A year ago, 24 female Liberty University Department of Theatre Arts students set out to create more substantial roles for women in theatre by writing and performing an original play about some of Virginia’s most compelling women. This month, the play was recognized with two national awards from the Kennedy Center American College Theater Festival.

“Bloodroot: The Ballad of Clinch Mountain” earned Distinguished Production of a New Work. Senior Adell Ehrhorn, who played country music icon June Carter Cash, was honored for Distinguished Performance in a Play. This is the first time that a Liberty theatre production has earned national honors. The production was among a select group of finalists featured at the KCACTF Region 4 festival in February.

With support from Theatre Arts Chair Linda Nell Cooper and Liberty’s Center for Research & Scholarship, the Women’s Writing Project was created to offer a solution to a common problem in theatre — lack of female representation. The writers mined Virginia’s history, particularly the Clinch Mountain region (a ridge in the Appalachian Mountains that runs through parts of Tennessee and Virginia), for rich stories of women who exhibited strength, creativity, bravery, and ingenuity. They tied the stories together with the imagery of the bloodroot, a beautiful blossom native to the area and known for its resilience.

“To guide these women through the art form of written storytelling was rewarding for me as a teacher and administrator,” Cooper said. “As a woman, it was gratifying to view another generation find their individual and group voices within the words written on paper – words which not only empowered the characters written but the women who wrote them. I am proud of the boldness they showed with the choices they made, the way they overcame obstacles as a group, the way they did not listen to the naysayers but followed their own instincts, and especially the way they allowed the Lord to speak through them in the richness of what they wrote and in the gracefulness in which they performed.

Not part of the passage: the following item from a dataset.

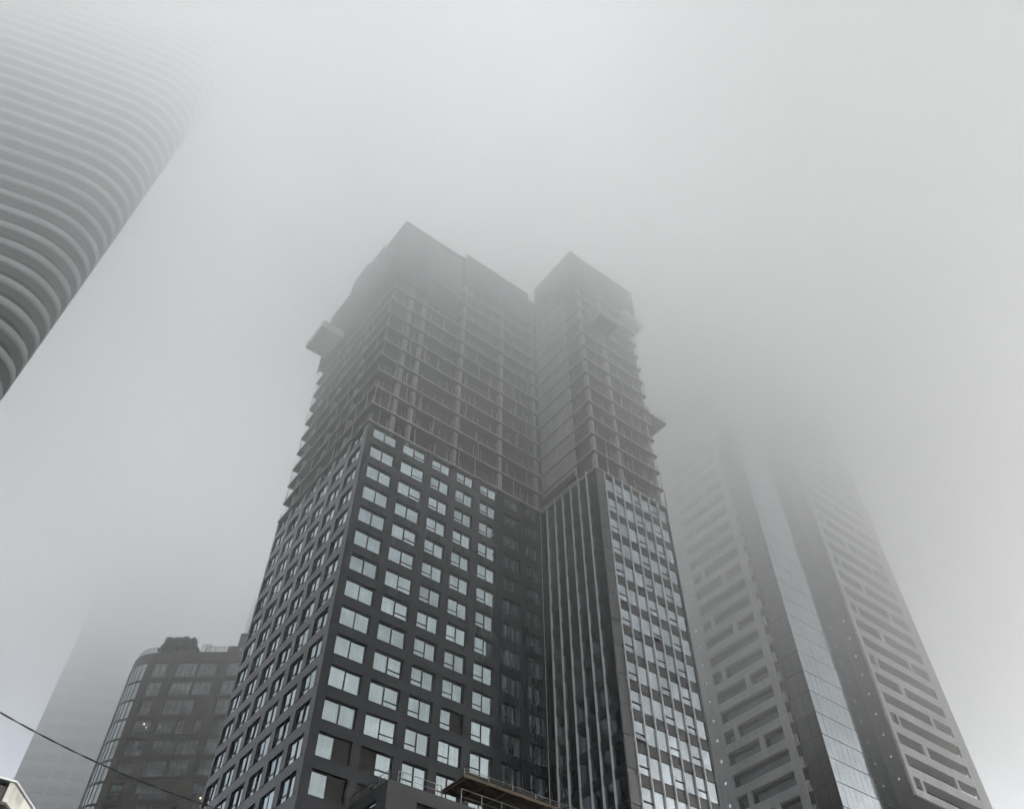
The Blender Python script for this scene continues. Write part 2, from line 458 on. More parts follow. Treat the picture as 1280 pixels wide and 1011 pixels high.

They have now paved a way for other students in the department to give meaning to pen and to make action happen on stage for themselves and others.”

“The national recognition reinforces Liberty’s perspective of the importance of faculty/student collaboration for creative scholarship,” added Scott Hayes, dean of Liberty’s School of Visual & Performing Arts and the play’s director. “We have had such wonderful support from the Center for Research & Scholarship and the Provost’s Office on a number of faculty/student collaborations.”

He said the play gave them a chance to exercise their creativity and their faith.

“I know firsthand that the Women’s Writing Project is full of creators that seek to follow Jesus in all they do, and each rehearsal and performance was clearly characterized by this,” he said. “KCACTF recognizes excellence, and all of the participants in ‘Bloodroot’ know the source of any excellence exhibited in our efforts is Jesus Christ.”